"Gamesmaster Discretion" is always something that gnaws on novice Gamesmasters. GMs need coaching too, almost as much as players do, because GMs aren't just the world builders and runners of stables of NPCs, monsters and villains: they are also judges and arbiters, and that "discretion" thing can be exasperating if a novice GM isn't exactly sure what mechanic to apply, because it isn't actually written down anywhere.
GMs are responsible for two aspects of Adventurer growth: character improvement and character development. Character improvement is simple mechanical bookkeeping - acquisition of wealth, physical and mental development, recovery from injuries, and Improvement Rolls and acquired Hero Points, not to mention improvement of skills, new skills, spells and Heroic Abilities.
Character development is something else. Character development is where the Adventurer learns something about his place in the world, acquires and loses friends, mentors, Allies, Contacts, Rivals and Enemies, learns how to handle tragedy and loss and generally grows as a person. This is story-related, and it can only be measured by how greatly your guy has changed after, say, a dozen individual Adventures and a few Quests, compared to the callow youth he was with a gleam in his eye, his Dad's old war sword strapped to his snakehips, a half dozen silvers in his pocket and fresh new shoes on his feet from his mother.
Apart from the purely mechanical aspects of handing our IRs and HPs, in general if your guy does something noble, surprising, uplifting, hilarious - or conversely, something nasty, sneaky, downright despicable - that changes the way everybody sees your guy, then that's the point where you, as GM, should feel free to hand out the IRs and HPs, because the Adventurer will have changed, grown (or degenerated), and both IRs and HPs are tokens marking these turning points in the evolution of your characters.
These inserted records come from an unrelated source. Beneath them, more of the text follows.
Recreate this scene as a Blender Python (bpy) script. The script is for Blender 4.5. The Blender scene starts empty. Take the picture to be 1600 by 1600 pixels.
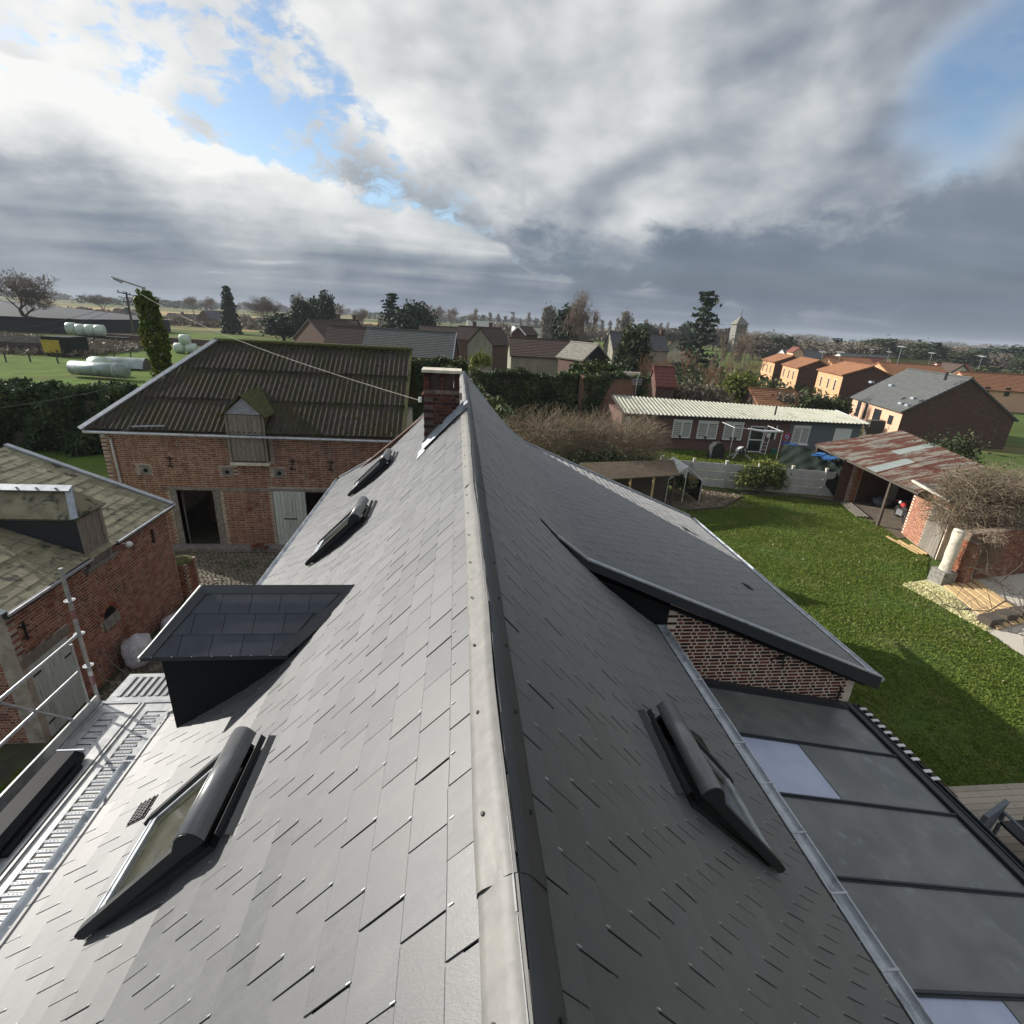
import bpy, math, random
import numpy as np
from mathutils import Matrix, Vector
random.seed(7)
SC = bpy.context.scene
COL = SC.collection
R = math.radians

# ------------------------------------------------------------------ camera
CAMZ = 9.3                       # eye height above the yard
FPX = 800.0                      # focal length for a 1600 px picture
_vp = (715.0, 495.0); _rs = 0.056
def _n(a): return a / np.linalg.norm(a)
_dn = _n(np.array([-_rs, 1.0, -(-_rs * (_vp[0] - 800) + (_vp[1] - 800)) / FPX]))
_yv = _n(np.array([_vp[0] - 800, _vp[1] - 800, FPX]))
_xv = _n(np.cross(_yv, -_dn))
RW = np.array([_xv, _yv, -_dn])  # camera (x right, y down, z forward) -> world
cd = bpy.data.cameras.new('camera'); cam = bpy.data.objects.new('camera', cd); COL.objects.link(cam)
cd.sensor_width = 36; cd.lens = 36 * FPX / 1600; cd.clip_start = 0.05; cd.clip_end = 9000
_r, _u, _b = RW @ np.array([1., 0, 0]), RW @ np.array([0, -1., 0]), RW @ np.array([0, 0, -1.])
cam.matrix_world = Matrix([[_r[i], _u[i], _b[i], (0, 0, CAMZ)[i]] for i in range(3)] + [[0, 0, 0, 1]])
SC.camera = cam
def ray(x, y): return RW @ np.array([x - 800., y - 800., FPX])
# survey helpers: where the sight line through a photo pixel meets a plane of the place
def gz(x, y, z=0.0):
    r = ray(x, y); t = (z - CAMZ) / r[2]; return Vector((r[0] * t, r[1] * t, z))
def ay(x, y, Y):
    r = ray(x, y); t = Y / r[1]; return Vector((r[0] * t, Y, CAMZ + r[2] * t))
def ax(x, y, X):
    r = ray(x, y); t = X / r[0]; return Vector((X, r[1] * t, CAMZ + r[2] * t))

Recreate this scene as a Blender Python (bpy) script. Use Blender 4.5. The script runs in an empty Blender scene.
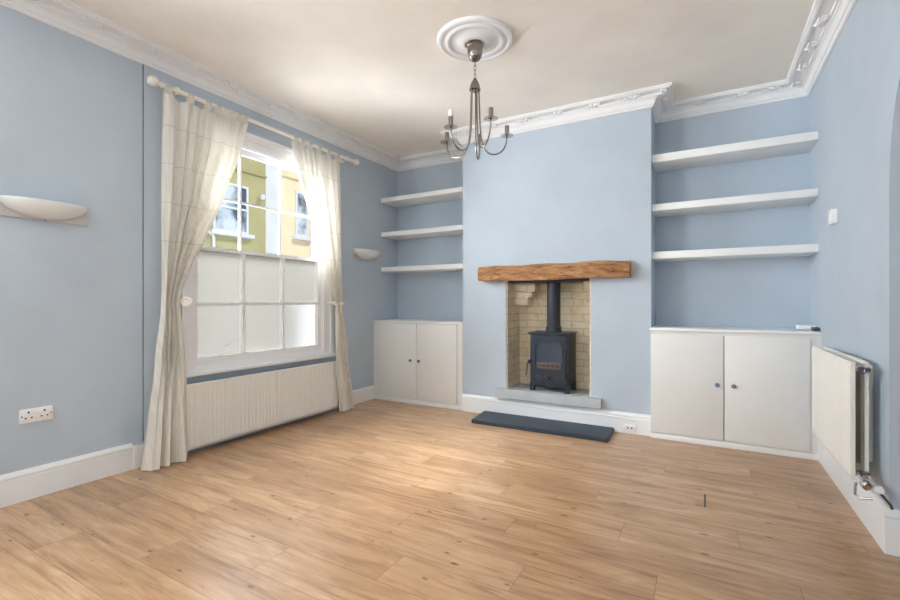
import bpy, bmesh, math, random
from mathutils import Vector, Matrix, noise
from math import pi, sin, cos

random.seed(7)
SC = bpy.context.scene
COL = SC.collection

# ------------------------------------------------------------------ room sizes (metres)
XL, XR = -3.293, .701          # left and right wall
YF = 4.034                     # face of the chimney breast
YBL, YBR = 4.489, 4.416        # backs of the two alcoves
CL, CR = -2.141, -.389         # sides of the chimney breast
YREAR = -1.9
ZC = 2.80

# ------------------------------------------------------------------ materials
def srgb(r, g, b):
    f = lambda c: (c/255/12.92) if c/255 <= .04045 else ((c/255+.055)/1.055)**2.4
    return (f(r), f(g), f(b), 1)

def new_mat(name):
    m = bpy.data.materials.new(name); m.use_nodes = True
    nt = m.node_tree; bs = nt.nodes['Principled BSDF']
    return m, nt, bs

def N(nt, kind, **kw):
    n = nt.nodes.new(kind)
    for k, v in kw.items():
        if k in n.inputs.keys() and not hasattr(n, k): n.inputs[k].default_value = v
        else: setattr(n, k, v)
    return n

def math_node(nt, op, a, b=None, c=None):
    n = nt.nodes.new('ShaderNodeMath'); n.operation = op
    for i, v in enumerate((a, b, c)):
        if v is None: continue
        if isinstance(v, (int, float)): n.inputs[i].default_value = v
        else: nt.links.new(v, n.inputs[i])
    return n.outputs[0]

def mixc(nt, fac, a, b, mode='MIX'):
    n = nt.nodes.new('ShaderNodeMix'); n.data_type = 'RGBA'; n.blend_type = mode
    for sock, v in ((n.inputs[0], fac), (n.inputs[6], a), (n.inputs[7], b)):
        if isinstance(v, (int, float, tuple)): sock.default_value = v
        else: nt.links.new(v, sock)
    return n.outputs[2]

def noise_tex(nt, vec, scale, detail=3, rough=.55, dist=0):
    n = nt.nodes.new('ShaderNodeTexNoise')
    n.inputs['Scale'].default_value = scale; n.inputs['Detail'].default_value = detail
    n.inputs['Roughness'].default_value = rough; n.inputs['Distortion'].default_value = dist
    if vec is not None: nt.links.new(vec, n.inputs['Vector'])
    return n.outputs['Fac']

def ramp(nt, fac, stops):
    n = nt.nodes.new('ShaderNodeValToRGB')
    el = n.color_ramp.elements
    while len(el) < len(stops): el.new(.5)
    for e, (p, c) in zip(el, stops):
        e.position = p; e.color = c if isinstance(c, tuple) else (c, c, c, 1)
    nt.links.new(fac, n.inputs[0])
    return n.outputs[0]

def bump(nt, bs, h, strength, dist=.01):
    n = nt.nodes.new('ShaderNodeBump'); n.inputs['Strength'].default_value = strength
    n.inputs['Distance'].default_value = dist
    nt.links.new(h, n.inputs['Height']); nt.links.new(n.outputs[0], bs.inputs['Normal'])

def obj_co(nt):
    return nt.nodes.new('ShaderNodeNewGeometry').outputs['Position']

def paint(name, rgb, rough=.55, mottle=.05, bscale=60, bstr=.05, metal=0, spec=.4):
    m, nt, bs = new_mat(name)
    p = obj_co(nt)
    f = noise_tex(nt, p, 2.3, 4)
    c = srgb(*rgb); d = tuple(x*(1-mottle*2) for x in c[:3])+(1,); l = tuple(min(1, x*(1+mottle)) for x in c[:3])+(1,)
    nt.links.new(ramp(nt, f, [(.3, d), (.7, l)]), bs.inputs['Base Color'])
    bs.inputs['Roughness'].default_value = rough; bs.inputs['Metallic'].default_value = metal
    bs.inputs['Specular IOR Level'].default_value = spec
    if bstr: bump(nt, bs, noise_tex(nt, p, bscale, 3), bstr, .004)
    return m

M = {}
M['wall'] = paint('blue_wall_paint', (185, 197, 208), .6, .03, 90, .10, spec=.25)
M['ceiling'] = paint('cream_ceiling_paint', (240, 235, 226), .75, .03, 40, .08, spec=.2)
M['white'] = paint('white_gloss_paint', (238, 239, 240), .35, .02, 50, .03)
M['plaster'] = paint('white_plaster', (236, 236, 236), .6, .03, 40, .05, spec=.25)
M['cupboard'] = paint('off_white_cupboard_paint', (229, 229, 226), .4, .015, 40, .02)
M['shelf'] = paint('white_shelf_paint', (238, 239, 238), .4, .015, 40, .02)
M['radiator'] = paint('radiator_enamel', (235, 234, 228), .3, .01, 40, .01)
M['steel'] = paint('brushed_steel', (150, 142, 132), .24, .05, 200, .04, metal=1)
M['satin'] = paint('satin_silver_plate', (205, 200, 195), .45, .03, 200, .02, metal=.55)
M['chrome'] = paint('chrome', (205, 205, 208), .12, .01, 20, 0, metal=1)
M['stove'] = paint('matt_black_stove_enamel', (26, 36, 50), .40, .06, 120, .06)
M['flue'] = paint('dark_grey_flue', (44, 48, 58), .4, .05, 120, .04)
M['slate'] = paint('dark_slate', (42, 54, 66), .5, .12, 25, .25)
M['hearth'] = paint('grey_stone', (184, 188, 192), .75, .08, 60, .3, spec=.2)
M['plastic'] = paint('white_plastic', (240, 240, 240), .3, .005, 20, 0)
M['dark'] = paint('dark_slot', (35, 35, 38), .5, .02, 20, 0)
M['knob'] = paint('blue_grey_ceramic', (104, 122, 142), .18, .05, 20, 0, spec=.6)
m, nt, bs = new_mat('clear_drip_glass'); M['drip'] = m
out = nt.nodes['Material Output']
tr = nt.nodes.new('ShaderNodeBsdfTransparent'); tr.inputs[0].default_value = (.80, .81, .82, 1)
gl = nt.nodes.new('ShaderNodeBsdfGlossy'); gl.inputs['Roughness'].default_value = .08
mx = nt.nodes.new('ShaderNodeMixShader'); mx.inputs[0].default_value = .30
nt.links.new(tr.outputs[0], mx.inputs[1]); nt.links.new(gl.outputs[0], mx.inputs[2]); nt.links.new(mx.outputs[0], out.inputs[0])
M['bulb'] = paint('white_bulb_glass', (248, 248, 248), .2, .0, 20, 0, spec=.6)
M['pale_glass'] = paint('pale_frosted_glass', (226, 228, 226), .25, .02, 20, 0, spec=.6)
M['rope'] = paint('cream_cord', (232, 224, 206), .8, .08, 200, .3)
M['pole'] = paint('cream_pole_paint', (240, 236, 226), .4, .01, 30, 0)
M['fin'] = paint('dusty_steel_fin', (150, 134, 122), .6, .15, 60, .05, metal=.2)
M['olive'] = paint('olive_render', (164, 158, 116), .85, .05, 12, .1, spec=.1)
M['white_render'] = paint('white_render', (206, 208, 210), .85, .03, 12, .1, spec=.1)
M['peach'] = paint('peach_render', (226, 206, 172), .85, .04, 12, .1, spec=.1)
M['greyblue'] = paint('grey_blue_render', (190, 198, 206), .85, .04, 12, .1, spec=.1)
M['tarmac'] = paint('tarmac', (120, 120, 120), .9, .1, 80, .2)
M['log'] = paint('pale_grate_bars', (104, 90, 82), .8, .15, 60, .3)
M['graphite'] = paint('dark_grey_plastic', (70, 80, 90), .5, .03, 60, 0)
M['gap'] = paint('dark_gap', (60, 70, 82), .7, .05, 60, .1)
M['cable'] = paint('pale_cable', (214, 214, 212), .6, .02, 60, 0)
M['seam'] = paint('filled_seam', (112, 124, 136), .7, .1, 60, .1)
M['brown'] = paint('dusty_grey', (150, 150, 146), .7, .05, 60, .1)

# dark window panes across the street, pale sky reflections painted into their colour
m, nt, bs = new_mat('outdoor_window_glass'); M['outglass'] = m
p = obj_co(nt)
nt.links.new(ramp(nt, noise_tex(nt, p, 1.4, 3), [(.42, srgb(66, 78, 92)), (.6, srgb(196, 208, 220))]), bs.inputs['Base Color'])
bs.inputs['Roughness'].default_value = .05; bs.inputs['Specular IOR Level'].default_value = .9

# stove glass
m, nt, bs = new_mat('stove_door_glass'); M['stoveglass'] = m
bs.inputs['Base Color'].default_value = srgb(46, 62, 80); bs.inputs['Roughness'].default_value = .12
bs.inputs['Specular IOR Level'].default_value = .8

# clear window glass
m, nt, bs = new_mat('clear_glass'); M['glass'] = m
out = nt.nodes['Material Output']
tr = nt.nodes.new('ShaderNodeBsdfTransparent'); gl = nt.nodes.new('ShaderNodeBsdfGlossy')
gl.inputs['Roughness'].default_value = .02
mx = nt.nodes.new('ShaderNodeMixShader'); fr = nt.nodes.new('ShaderNodeFresnel'); fr.inputs[0].default_value = 1.3
nt.links.new(fr.outputs[0], mx.inputs[0]); nt.links.new(tr.outputs[0], mx.inputs[1]); nt.links.new(gl.outputs[0], mx.inputs[2])
nt.links.new(mx.outputs[0], out.inputs[0])

# frosted window glass: scatters the daylight behind it
m, nt, bs = new_mat('frosted_glass'); M['frosted'] = m
out = nt.nodes['Material Output']
tl = nt.nodes.new('ShaderNodeBsdfTranslucent'); tl.inputs[0].default_value = (.041, .039, .035, 1)
rf = nt.nodes.new('ShaderNodeBsdfRefraction'); rf.inputs['Roughness'].default_value = .30; rf.inputs['IOR'].default_value = 1.35
rf.inputs[0].default_value = (.90, .88, .85, 1)
df = nt.nodes.new('ShaderNodeBsdfDiffuse'); df.inputs[0].default_value = (.85, .83, .8, 1)
m1 = nt.nodes.new('ShaderNodeMixShader'); m1.inputs[0].default_value = .94
m2 = nt.nodes.new('ShaderNodeMixShader'); m2.inputs[0].default_value = .12
nt.links.new(rf.outputs[0], m1.inputs[1]); nt.links.new(tl.outputs[0], m1.inputs[2])
nt.links.new(m1.outputs[0], m2.inputs[1]); nt.links.new(df.outputs[0], m2.inputs[2])
nt.links.new(m2.outputs[0], out.inputs[0])

# curtain cloth
m, nt, bs = new_mat('sheer_cream_cloth'); M['curtain'] = m
out = nt.nodes['Material Output']
p = obj_co(nt); sep = nt.nodes.new('ShaderNodeSeparateXYZ'); nt.links.new(p, sep.inputs[0])
zz = math_node(nt, 'FRACT', math_node(nt, 'DIVIDE', math_node(nt, 'ADD', sep.outputs[2], .079), .265))
seam = math_node(nt, 'MULTIPLY', math_node(nt, 'LESS_THAN', zz, .028), math_node(nt, 'GREATER_THAN', sep.outputs[2], 1.35))
mp = nt.nodes.new('ShaderNodeMapping'); mp.inputs['Scale'].default_value = (1, 60, 1.5); nt.links.new(p, mp.inputs[0])
streak = noise_tex(nt, mp.outputs[0], 3, 3)
base = ramp(nt, streak, [(.3, srgb(222, 217, 206)), (.7, srgb(240, 237, 229))])
cc = mixc(nt, math_node(nt, 'MULTIPLY', seam, .35), base, srgb(176, 164, 146))
d = nt.nodes.new('ShaderNodeBsdfDiffuse'); nt.links.new(cc, d.inputs[0])
t = nt.nodes.new('ShaderNodeBsdfTranslucent'); nt.links.new(cc, t.inputs[0])
ts = nt.nodes.new('ShaderNodeBsdfTransparent')
m1 = nt.nodes.new('ShaderNodeMixShader'); m1.inputs[0].default_value = .08
nt.links.new(d.outputs[0], m1.inputs[1]); nt.links.new(t.outputs[0], m1.inputs[2])
m2 = nt.nodes.new('ShaderNodeMixShader'); m2.inputs[0].default_value = .10
nt.links.new(m1.outputs[0], m2.inputs[1]); nt.links.new(ts.outputs[0], m2.inputs[2])
nt.links.new(m2.outputs[0], out.inputs[0])

# floor boards
m, nt, bs = new_mat('pine_floor_boards'); M['floor'] = m
p = obj_co(nt); sep = nt.nodes.new('ShaderNodeSeparateXYZ'); nt.links.new(p, sep.inputs[0])
X, Y = sep.outputs[0], sep.outputs[1]
W, LN = .195, 1.1518787
ry = math_node(nt, 'DIVIDE', math_node(nt, 'SUBTRACT', Y, 1.207), W)
row = math_node(nt, 'FLOOR', ry); fy = math_node(nt, 'FRACT', ry)
off = math_node(nt, 'FRACT', math_node(nt, 'MULTIPLY_ADD', row, .57957737, .40680672))
rx = math_node(nt, 'ADD', math_node(nt, 'DIVIDE', X, LN), off)
colm = math_node(nt, 'FLOOR', rx); fx = math_node(nt, 'FRACT', rx)
idv = nt.nodes.new('ShaderNodeCombineXYZ'); nt.links.new(row, idv.inputs[0]); nt.links.new(colm, idv.inputs[1])
wn = nt.nodes.new('ShaderNodeTexWhiteNoise'); wn.noise_dimensions = '3D'; nt.links.new(idv.outputs[0], wn.inputs[0])
rnd = wn.outputs['Value']
ey = math_node(nt, 'ABSOLUTE', math_node(nt, 'SUBTRACT', fy, .5))
ex = math_node(nt, 'ABSOLUTE', math_node(nt, 'SUBTRACT', fx, .5))
jy = math_node(nt, 'GREATER_THAN', ey, .5-.0016/W)
jx = math_node(nt, 'GREATER_THAN', ex, .5-.0016/LN)
joint = math_node(nt, 'MAXIMUM', jy, jx)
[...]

Roleplaying's come a long way from just killing random monsters, collecting XPs, gathering dropped treasure and levelling up. Legend, in particular, has a goal for your Adventurers, and it's right there in the subheading. Forge Your Own Legend. Your Adventurers aren't just on a crusade to get their Sorcery skill to 150% so they can cast devastating touch-range spells for 1 Magic Point. They're there to become legendary, or to die trying. IRs are a measure of how competent your guys become, but HPs measure how heroic they are - how far they have come to doing just that, forging their own Legend; how much they are willing to push through hardship and failure, defeat and humiliation, pain and loss and suffering, to come up out of the darkness, crawl on bloodstained hands onto the top of the mound of the corpses of their enemies and scream defiance at the gods - and let the gods themselves know fear.
To borrow from B5, your guys should be like John Sheridan, or conversely like Londo Mollari or Vir. One ascending towards the light; the other, crawling inexorably towards the darkness of his own damnation, a damnation that is written in the stars themselves, and in all the crawling shadows.
This is where your Gamesmaster's Discretion comes in. This is not written as such in the rulebook, but it's something learned through experience. GMing is a skill, too. You must learn to judge when it's right to hand out a HP or an IR to each player, above and beyond the basic points they acquire for just turning up and warming the seat. And the rewards can be given for events which are meta, too - out of character events, which have to do with the gaming group rather than with the development of the story.
If they unexpectedly bring an extra pizza to the session (e.g. it wasn't their turn to bring in the food that session, or it was their turn and they decided to buy two instead of just the one) feel free to drop their guy a free HP just because they did something for the group's enjoyment of the game. If they do something so hilarious that the group will be talking about it for years to come, give everybody's guy a HP - and give the poor schmo, whose dice never seemed to roll anything but fumbles that night, 2 HP.
Such a development can be rationalised as your guy emerging, bruised and battered, from a quest in which he barely managed to keep his head, and vowing never to let anything that bad happen to him ever again, and then coming home to find that, for a time, he can do no wrong because word has spread of his heroism, rather than stupidity or sheer bad luck; and the free HPs represent how the community now see him as a heroic figure. HPs, in this respect, measure how the community sees your guys, rather than a source of rare Extra Special Magic Dots to spend to unlock new achievements. HPs are a measure of how his war stories will be able to buy him free hot suppers in posh establishments for years. And in the end, they are the syllables of that last scream of defiance to the gods at the end of his campaign, when his Legend crystallises and he meets his fate.
That is what HPs should mean to you, as the GM. Hand them out when they have meaning.